### REQUIREMENTS
State the number of lines in the material below that have "this" in them, without any other text.
--- Begin EXERCISE INPUTS ---
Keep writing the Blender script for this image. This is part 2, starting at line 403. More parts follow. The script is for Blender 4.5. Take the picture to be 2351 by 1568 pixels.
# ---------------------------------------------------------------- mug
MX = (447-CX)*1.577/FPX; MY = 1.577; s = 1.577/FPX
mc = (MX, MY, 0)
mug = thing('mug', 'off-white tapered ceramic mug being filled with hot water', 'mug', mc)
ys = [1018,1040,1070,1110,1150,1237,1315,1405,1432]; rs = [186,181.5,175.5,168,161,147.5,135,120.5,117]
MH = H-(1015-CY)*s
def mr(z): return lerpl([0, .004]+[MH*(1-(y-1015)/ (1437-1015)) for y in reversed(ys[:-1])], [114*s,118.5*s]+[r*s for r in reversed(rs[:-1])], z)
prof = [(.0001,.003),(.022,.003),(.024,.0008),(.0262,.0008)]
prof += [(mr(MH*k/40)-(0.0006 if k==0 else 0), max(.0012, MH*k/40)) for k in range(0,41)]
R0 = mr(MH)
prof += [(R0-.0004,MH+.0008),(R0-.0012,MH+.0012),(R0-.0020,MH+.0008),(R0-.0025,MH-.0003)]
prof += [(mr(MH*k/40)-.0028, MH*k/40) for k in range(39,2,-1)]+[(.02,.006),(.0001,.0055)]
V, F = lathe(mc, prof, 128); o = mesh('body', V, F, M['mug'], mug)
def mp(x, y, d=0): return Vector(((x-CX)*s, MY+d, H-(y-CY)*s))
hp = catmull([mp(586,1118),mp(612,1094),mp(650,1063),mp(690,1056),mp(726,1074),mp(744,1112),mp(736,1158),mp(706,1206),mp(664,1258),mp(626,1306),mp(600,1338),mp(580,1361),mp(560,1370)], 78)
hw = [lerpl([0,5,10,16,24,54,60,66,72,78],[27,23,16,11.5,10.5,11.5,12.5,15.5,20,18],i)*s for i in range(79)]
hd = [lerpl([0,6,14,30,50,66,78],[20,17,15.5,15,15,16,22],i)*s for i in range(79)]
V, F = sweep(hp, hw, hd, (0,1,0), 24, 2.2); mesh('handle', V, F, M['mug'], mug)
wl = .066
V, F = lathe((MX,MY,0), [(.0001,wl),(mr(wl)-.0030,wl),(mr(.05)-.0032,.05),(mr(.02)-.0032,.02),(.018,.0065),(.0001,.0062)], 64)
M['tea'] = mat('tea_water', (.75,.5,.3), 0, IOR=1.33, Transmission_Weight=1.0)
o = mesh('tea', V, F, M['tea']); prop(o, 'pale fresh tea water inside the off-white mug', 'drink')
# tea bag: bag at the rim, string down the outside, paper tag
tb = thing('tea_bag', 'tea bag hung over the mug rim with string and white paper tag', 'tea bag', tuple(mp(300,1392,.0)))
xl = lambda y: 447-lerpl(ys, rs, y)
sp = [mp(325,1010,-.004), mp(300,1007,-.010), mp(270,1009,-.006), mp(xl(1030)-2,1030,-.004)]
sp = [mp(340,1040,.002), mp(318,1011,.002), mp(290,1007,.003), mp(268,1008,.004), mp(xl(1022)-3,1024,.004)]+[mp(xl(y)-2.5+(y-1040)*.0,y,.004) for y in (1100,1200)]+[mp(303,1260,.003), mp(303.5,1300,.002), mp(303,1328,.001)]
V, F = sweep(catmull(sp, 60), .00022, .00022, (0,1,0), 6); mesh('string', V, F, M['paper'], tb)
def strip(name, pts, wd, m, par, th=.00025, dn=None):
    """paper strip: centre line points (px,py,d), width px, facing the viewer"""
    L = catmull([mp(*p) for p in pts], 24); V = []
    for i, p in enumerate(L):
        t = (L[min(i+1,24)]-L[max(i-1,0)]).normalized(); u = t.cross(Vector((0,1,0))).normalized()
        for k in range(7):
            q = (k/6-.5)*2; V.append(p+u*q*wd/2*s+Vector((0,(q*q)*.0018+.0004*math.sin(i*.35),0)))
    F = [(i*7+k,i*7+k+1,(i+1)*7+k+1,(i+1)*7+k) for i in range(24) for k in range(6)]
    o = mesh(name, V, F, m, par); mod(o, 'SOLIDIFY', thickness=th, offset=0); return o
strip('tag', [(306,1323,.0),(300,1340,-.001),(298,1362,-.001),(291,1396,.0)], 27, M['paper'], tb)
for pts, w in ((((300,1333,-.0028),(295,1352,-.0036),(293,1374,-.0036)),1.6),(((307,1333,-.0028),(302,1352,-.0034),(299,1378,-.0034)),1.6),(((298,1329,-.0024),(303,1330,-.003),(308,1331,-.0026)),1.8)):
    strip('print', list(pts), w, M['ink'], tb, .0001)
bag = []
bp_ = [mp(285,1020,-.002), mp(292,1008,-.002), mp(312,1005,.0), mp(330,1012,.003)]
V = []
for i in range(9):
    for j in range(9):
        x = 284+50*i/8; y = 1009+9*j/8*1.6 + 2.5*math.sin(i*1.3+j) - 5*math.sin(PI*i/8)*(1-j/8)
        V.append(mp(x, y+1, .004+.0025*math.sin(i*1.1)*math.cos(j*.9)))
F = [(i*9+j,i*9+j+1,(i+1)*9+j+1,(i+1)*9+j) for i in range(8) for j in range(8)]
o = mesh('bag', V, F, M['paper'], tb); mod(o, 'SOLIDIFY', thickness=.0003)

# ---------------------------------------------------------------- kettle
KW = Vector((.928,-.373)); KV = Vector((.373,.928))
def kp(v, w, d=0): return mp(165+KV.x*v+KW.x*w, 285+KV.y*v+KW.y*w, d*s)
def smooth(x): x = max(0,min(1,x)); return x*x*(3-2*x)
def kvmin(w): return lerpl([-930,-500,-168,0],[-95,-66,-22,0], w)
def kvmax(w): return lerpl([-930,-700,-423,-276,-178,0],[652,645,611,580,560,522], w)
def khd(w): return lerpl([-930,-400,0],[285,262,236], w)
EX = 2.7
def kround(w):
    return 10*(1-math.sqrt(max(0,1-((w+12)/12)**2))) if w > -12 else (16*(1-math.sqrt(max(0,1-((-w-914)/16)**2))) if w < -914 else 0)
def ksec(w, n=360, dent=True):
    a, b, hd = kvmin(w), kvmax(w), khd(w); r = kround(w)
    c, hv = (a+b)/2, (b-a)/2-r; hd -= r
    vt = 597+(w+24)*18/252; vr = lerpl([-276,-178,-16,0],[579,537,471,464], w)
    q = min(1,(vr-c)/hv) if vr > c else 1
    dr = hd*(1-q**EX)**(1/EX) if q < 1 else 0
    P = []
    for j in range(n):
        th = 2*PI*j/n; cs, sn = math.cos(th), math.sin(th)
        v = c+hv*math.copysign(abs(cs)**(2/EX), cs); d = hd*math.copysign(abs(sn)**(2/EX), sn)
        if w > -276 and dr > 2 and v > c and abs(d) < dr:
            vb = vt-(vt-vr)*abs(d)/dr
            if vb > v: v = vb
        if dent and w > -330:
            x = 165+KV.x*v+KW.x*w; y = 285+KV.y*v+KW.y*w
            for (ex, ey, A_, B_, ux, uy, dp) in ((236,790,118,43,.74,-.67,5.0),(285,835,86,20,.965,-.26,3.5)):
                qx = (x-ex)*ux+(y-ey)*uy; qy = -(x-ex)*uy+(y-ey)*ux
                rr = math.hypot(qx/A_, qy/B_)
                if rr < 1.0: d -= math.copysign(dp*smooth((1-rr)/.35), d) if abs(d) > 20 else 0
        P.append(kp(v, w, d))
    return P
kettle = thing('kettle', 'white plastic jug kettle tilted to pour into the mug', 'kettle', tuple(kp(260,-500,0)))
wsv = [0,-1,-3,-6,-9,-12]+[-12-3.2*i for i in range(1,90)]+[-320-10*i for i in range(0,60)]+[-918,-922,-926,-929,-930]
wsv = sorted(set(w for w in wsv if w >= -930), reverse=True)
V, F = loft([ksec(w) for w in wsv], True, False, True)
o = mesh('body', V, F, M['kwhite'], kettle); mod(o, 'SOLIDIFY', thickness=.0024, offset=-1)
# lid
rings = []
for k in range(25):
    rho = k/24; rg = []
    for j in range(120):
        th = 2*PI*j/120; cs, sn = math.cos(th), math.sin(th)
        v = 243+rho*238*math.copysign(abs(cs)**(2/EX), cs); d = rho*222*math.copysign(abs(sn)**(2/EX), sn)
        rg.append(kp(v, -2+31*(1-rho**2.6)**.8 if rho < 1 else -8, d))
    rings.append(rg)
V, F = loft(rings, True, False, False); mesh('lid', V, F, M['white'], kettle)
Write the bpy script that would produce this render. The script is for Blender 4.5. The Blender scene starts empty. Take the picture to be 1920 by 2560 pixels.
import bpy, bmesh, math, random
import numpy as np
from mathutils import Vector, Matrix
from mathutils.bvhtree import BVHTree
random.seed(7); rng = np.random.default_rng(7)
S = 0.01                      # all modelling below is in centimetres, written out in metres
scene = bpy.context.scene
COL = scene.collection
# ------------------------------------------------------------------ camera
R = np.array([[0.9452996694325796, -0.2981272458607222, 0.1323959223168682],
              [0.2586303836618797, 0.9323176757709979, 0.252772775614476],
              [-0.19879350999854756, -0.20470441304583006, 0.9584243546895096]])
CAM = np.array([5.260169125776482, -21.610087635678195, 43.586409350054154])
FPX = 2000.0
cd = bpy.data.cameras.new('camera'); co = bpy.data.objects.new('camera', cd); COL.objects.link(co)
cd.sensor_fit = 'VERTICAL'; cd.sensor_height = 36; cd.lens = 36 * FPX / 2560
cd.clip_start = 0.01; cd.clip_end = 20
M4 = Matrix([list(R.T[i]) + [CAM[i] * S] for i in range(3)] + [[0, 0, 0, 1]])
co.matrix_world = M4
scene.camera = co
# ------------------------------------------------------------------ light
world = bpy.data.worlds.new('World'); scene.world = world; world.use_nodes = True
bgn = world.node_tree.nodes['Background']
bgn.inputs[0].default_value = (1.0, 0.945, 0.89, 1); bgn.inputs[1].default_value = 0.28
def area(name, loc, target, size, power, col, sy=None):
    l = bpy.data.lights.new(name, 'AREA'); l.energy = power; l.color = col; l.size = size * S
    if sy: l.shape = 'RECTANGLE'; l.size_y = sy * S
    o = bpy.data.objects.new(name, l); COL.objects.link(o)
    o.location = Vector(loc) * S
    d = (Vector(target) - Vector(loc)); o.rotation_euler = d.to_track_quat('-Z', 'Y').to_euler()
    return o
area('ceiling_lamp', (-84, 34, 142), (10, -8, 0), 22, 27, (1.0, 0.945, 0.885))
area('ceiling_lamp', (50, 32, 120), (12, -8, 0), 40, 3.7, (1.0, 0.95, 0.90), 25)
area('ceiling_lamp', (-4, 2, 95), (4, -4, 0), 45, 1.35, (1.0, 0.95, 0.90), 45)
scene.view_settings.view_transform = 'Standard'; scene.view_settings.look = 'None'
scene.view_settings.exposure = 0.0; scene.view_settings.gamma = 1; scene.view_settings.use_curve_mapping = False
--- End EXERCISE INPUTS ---
### EXPECTED ANSWER
2